The new technologies so many see as threats to radio mostly employ a cellular topology with streaming content via the Web and other sources. They certainly want to mimic radio’s delivery capability but are climbing a much steeper path in providing the same quality of user experience.

The new generation of cell phones with Net-enabled audio streaming are a prime example. They offer limited and less reliable coverage along with a more complicated interface and expensive access. Thus the product appeals to a smaller and more select audience.

Imagine the average consumer using the highly anticipated multifunction, high-fidelity cell phone with Internet, e-mail, PDA, iPod and camera all in one small, handheld package. Some will eventually include radio and TV reception. Talk about feature overload and, probably, an incredibly confusing control interface.

Radio will counter this by integrating Internet resources and download links into its HD datastream. Various kinds of new interactive services are poised to team up with simultaneous automatic cell phone uplink communications. When the hybrid period gives way to all-digital, a multitude of new offerings and innovations will appear.

DRIVING IN TRAFFIC

Until wireless broadband and cellular telecomm services become extraordinarily cheap and saturate all population centers, the new technologies that want to replace radio will struggle to attain wide-area seamless coverage and overcome a variety of other unique challenges to make their product more user-friendly and attractive to the mass audience.

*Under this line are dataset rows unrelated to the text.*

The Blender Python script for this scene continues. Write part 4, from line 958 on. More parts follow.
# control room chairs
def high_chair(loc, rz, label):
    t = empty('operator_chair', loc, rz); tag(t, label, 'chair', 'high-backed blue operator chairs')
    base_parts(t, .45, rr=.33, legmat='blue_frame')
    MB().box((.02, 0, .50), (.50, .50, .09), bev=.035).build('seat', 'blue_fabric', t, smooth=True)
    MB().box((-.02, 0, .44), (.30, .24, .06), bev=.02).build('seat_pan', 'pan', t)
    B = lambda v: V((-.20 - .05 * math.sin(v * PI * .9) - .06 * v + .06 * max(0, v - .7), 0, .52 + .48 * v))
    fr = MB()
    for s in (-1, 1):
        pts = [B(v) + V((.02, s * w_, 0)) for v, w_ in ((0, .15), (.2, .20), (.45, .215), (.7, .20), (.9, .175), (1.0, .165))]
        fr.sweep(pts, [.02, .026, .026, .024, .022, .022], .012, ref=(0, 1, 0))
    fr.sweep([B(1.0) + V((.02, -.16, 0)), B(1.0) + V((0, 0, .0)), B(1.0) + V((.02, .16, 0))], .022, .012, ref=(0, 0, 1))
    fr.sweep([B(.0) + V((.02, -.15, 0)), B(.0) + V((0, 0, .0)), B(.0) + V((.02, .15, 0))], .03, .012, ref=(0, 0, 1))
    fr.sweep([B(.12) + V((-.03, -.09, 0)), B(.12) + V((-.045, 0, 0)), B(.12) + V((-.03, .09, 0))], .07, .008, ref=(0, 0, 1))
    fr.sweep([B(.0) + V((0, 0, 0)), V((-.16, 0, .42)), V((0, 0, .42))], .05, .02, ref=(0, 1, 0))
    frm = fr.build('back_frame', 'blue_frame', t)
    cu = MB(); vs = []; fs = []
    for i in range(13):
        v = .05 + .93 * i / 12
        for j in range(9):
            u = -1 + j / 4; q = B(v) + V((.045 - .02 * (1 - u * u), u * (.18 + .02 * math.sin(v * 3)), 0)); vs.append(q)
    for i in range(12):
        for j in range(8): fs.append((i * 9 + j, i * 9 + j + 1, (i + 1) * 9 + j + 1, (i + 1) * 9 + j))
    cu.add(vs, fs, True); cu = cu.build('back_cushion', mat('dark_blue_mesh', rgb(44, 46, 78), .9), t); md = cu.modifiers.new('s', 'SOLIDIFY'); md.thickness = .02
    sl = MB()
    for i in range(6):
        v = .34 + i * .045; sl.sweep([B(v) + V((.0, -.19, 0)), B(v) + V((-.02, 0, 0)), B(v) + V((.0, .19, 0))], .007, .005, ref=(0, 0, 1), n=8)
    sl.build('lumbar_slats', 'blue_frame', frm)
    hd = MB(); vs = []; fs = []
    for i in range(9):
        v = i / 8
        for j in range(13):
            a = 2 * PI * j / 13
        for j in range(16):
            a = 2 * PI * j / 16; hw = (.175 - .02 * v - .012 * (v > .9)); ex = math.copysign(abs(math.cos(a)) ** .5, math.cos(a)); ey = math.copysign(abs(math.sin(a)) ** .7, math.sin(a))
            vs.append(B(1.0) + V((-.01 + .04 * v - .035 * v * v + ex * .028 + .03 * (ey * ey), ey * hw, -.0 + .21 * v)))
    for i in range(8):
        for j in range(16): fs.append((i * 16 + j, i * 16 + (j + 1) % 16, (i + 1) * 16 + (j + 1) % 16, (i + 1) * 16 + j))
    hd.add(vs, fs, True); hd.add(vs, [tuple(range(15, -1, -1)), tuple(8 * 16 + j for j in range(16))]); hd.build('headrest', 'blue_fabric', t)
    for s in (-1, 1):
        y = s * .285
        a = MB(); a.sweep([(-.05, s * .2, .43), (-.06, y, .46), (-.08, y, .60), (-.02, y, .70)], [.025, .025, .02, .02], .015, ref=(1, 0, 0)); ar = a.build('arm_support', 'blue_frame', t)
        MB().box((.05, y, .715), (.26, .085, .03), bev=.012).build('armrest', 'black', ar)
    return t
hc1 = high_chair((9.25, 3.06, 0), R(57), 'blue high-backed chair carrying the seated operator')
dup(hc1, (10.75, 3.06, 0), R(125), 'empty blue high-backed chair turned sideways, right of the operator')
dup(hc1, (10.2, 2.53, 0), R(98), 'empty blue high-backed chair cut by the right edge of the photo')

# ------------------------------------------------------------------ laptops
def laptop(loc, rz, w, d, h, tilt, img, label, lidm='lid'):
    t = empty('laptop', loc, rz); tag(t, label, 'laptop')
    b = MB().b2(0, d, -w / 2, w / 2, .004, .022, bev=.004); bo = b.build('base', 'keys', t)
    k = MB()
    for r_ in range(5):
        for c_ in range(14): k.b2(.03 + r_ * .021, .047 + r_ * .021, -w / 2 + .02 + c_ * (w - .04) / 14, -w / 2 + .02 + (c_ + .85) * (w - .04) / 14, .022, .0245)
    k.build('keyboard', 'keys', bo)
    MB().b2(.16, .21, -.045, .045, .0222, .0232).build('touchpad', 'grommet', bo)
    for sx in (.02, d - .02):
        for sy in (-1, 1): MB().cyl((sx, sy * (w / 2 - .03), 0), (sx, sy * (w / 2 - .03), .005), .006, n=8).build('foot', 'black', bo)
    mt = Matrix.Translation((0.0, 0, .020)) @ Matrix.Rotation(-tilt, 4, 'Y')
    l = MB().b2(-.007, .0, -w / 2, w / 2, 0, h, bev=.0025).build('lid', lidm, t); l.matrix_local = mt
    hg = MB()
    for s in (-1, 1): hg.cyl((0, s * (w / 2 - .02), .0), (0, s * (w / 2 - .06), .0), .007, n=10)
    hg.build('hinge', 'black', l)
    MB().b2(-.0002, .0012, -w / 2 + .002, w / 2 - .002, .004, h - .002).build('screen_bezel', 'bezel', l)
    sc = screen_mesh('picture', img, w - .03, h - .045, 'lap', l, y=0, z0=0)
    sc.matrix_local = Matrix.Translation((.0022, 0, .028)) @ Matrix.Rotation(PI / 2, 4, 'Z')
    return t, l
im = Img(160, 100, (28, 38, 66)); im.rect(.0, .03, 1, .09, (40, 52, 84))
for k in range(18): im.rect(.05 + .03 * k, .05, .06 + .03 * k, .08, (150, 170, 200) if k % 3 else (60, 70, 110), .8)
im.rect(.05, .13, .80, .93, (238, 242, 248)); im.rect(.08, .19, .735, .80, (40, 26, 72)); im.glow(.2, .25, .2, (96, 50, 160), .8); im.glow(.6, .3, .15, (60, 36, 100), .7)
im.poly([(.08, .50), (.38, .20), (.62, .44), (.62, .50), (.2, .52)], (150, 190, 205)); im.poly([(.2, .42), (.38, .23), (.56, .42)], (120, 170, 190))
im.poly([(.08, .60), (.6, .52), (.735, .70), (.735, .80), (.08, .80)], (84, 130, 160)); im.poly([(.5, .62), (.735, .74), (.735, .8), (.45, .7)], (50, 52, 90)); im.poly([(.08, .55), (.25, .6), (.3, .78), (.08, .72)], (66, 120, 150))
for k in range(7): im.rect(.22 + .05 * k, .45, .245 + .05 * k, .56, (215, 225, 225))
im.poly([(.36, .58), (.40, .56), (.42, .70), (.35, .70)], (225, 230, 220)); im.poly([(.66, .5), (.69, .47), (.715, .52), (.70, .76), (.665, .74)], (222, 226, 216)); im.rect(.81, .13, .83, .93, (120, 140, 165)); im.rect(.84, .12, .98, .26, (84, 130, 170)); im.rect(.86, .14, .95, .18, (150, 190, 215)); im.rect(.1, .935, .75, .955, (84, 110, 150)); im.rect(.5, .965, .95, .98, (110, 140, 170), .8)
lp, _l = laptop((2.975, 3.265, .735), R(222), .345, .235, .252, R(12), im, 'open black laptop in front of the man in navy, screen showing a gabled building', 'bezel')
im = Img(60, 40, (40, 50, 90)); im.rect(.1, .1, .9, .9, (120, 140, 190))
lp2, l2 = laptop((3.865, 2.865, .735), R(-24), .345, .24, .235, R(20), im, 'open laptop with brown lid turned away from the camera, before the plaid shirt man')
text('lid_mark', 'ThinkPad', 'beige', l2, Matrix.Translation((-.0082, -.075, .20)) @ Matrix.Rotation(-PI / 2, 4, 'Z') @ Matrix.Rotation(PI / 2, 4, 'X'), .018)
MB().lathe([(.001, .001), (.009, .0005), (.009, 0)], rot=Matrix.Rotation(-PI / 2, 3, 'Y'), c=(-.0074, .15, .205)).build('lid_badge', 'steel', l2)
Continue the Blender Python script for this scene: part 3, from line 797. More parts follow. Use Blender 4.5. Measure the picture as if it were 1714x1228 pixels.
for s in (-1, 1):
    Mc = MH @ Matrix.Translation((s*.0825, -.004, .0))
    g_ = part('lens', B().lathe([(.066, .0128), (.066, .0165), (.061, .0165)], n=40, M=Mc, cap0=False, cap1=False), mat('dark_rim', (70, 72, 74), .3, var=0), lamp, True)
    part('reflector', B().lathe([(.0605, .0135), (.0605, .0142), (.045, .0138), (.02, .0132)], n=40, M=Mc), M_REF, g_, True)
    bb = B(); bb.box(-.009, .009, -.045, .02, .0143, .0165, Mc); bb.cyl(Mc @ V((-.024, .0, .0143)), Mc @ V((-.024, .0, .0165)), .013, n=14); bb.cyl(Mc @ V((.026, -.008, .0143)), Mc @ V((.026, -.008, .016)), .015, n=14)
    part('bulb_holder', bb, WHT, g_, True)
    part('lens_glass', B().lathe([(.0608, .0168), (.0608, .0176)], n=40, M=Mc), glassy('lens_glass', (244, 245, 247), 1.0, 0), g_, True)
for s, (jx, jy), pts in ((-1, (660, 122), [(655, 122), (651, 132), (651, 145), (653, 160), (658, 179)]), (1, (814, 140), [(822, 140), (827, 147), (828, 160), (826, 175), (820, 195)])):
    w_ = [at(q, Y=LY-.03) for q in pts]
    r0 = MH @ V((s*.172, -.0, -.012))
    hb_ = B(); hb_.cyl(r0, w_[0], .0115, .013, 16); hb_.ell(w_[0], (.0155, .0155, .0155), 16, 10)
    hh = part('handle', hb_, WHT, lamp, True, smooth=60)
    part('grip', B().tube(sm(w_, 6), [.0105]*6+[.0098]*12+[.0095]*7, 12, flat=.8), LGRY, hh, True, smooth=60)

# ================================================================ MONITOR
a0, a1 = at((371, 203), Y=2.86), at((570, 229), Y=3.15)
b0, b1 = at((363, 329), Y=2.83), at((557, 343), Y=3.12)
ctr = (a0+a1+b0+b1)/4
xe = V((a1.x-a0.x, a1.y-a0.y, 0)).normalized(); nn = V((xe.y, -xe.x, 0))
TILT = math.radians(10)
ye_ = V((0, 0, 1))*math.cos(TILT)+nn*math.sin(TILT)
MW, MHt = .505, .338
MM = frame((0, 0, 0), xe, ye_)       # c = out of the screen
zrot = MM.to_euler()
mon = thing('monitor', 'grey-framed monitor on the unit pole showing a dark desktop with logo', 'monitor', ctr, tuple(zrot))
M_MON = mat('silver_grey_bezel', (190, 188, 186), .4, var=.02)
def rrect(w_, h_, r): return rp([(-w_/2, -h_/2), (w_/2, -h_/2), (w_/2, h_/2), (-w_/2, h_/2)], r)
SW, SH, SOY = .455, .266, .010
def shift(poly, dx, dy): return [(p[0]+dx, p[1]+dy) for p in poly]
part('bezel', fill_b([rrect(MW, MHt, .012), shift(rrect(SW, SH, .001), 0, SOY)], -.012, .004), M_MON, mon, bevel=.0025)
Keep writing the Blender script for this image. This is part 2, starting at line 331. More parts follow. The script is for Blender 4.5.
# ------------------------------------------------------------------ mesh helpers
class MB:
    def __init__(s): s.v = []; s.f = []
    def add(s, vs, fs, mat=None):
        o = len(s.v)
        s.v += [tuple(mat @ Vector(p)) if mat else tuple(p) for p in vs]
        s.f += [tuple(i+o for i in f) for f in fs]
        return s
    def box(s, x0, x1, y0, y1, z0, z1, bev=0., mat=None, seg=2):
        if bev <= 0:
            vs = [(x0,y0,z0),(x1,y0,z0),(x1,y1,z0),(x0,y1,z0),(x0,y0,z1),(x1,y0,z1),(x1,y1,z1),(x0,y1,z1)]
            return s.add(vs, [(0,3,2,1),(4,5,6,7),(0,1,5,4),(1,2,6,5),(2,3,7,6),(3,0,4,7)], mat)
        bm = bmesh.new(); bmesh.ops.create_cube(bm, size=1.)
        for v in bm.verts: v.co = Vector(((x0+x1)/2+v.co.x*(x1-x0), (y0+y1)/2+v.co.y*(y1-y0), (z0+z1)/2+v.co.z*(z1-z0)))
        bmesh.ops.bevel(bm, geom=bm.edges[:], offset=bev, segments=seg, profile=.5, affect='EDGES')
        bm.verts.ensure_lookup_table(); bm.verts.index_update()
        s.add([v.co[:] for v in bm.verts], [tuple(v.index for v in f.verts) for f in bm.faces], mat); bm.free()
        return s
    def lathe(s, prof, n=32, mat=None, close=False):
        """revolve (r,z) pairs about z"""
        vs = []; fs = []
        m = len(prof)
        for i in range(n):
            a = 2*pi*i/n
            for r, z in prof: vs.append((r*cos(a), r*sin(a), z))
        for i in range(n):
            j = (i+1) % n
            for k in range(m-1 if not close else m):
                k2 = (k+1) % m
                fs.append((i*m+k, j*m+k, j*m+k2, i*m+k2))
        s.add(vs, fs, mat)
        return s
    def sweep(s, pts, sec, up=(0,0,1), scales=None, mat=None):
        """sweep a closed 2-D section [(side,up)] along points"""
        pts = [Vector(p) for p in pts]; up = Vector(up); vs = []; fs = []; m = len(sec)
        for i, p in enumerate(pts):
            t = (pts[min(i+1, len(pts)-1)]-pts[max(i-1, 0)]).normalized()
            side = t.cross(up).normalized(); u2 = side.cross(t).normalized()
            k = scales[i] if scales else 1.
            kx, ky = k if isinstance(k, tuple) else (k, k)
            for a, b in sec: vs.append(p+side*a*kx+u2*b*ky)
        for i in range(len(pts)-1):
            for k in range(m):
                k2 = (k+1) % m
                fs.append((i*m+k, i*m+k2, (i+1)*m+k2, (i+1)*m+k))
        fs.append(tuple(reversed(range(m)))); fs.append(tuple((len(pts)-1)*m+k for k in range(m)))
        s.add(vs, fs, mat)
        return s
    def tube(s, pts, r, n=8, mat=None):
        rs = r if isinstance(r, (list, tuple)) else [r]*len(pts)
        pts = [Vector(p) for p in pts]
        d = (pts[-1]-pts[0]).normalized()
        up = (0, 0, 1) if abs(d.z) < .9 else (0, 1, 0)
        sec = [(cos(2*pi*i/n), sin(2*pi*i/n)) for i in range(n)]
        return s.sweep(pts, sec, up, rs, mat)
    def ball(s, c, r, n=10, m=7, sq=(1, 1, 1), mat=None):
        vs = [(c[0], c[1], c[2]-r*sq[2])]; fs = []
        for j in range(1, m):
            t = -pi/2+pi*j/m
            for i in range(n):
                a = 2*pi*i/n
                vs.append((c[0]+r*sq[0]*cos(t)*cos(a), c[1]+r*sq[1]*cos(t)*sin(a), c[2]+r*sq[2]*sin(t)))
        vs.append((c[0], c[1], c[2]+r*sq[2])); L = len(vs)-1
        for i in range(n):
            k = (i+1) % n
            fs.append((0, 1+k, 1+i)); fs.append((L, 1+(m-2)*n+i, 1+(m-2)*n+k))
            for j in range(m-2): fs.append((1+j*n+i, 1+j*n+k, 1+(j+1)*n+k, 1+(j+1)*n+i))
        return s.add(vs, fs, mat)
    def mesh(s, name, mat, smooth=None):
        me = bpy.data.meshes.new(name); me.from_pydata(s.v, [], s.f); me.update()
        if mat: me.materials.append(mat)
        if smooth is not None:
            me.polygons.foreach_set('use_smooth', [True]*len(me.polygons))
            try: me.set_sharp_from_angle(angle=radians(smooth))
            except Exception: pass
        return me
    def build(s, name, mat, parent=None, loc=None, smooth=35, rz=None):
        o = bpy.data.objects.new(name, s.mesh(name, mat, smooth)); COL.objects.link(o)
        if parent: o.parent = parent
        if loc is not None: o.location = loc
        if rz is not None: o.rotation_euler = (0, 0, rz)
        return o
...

Until that happens, radio has at least several opportunities for continued success, doing what it does best as well as some new tricks.

Radio stations everywhere are ramping up development of their own interactive Web sites. With podcast downloads, links to lots of other valuable resources, plus the live streams of their air product, radio simply adds another delivery platform and merges itself with the Internet.

Even if wireless Web streaming devices manage to displace the traditional radio receiver someday, radio will have completely integrated itself by then as part of a new mass-media world in which most all communications flow through the Internet.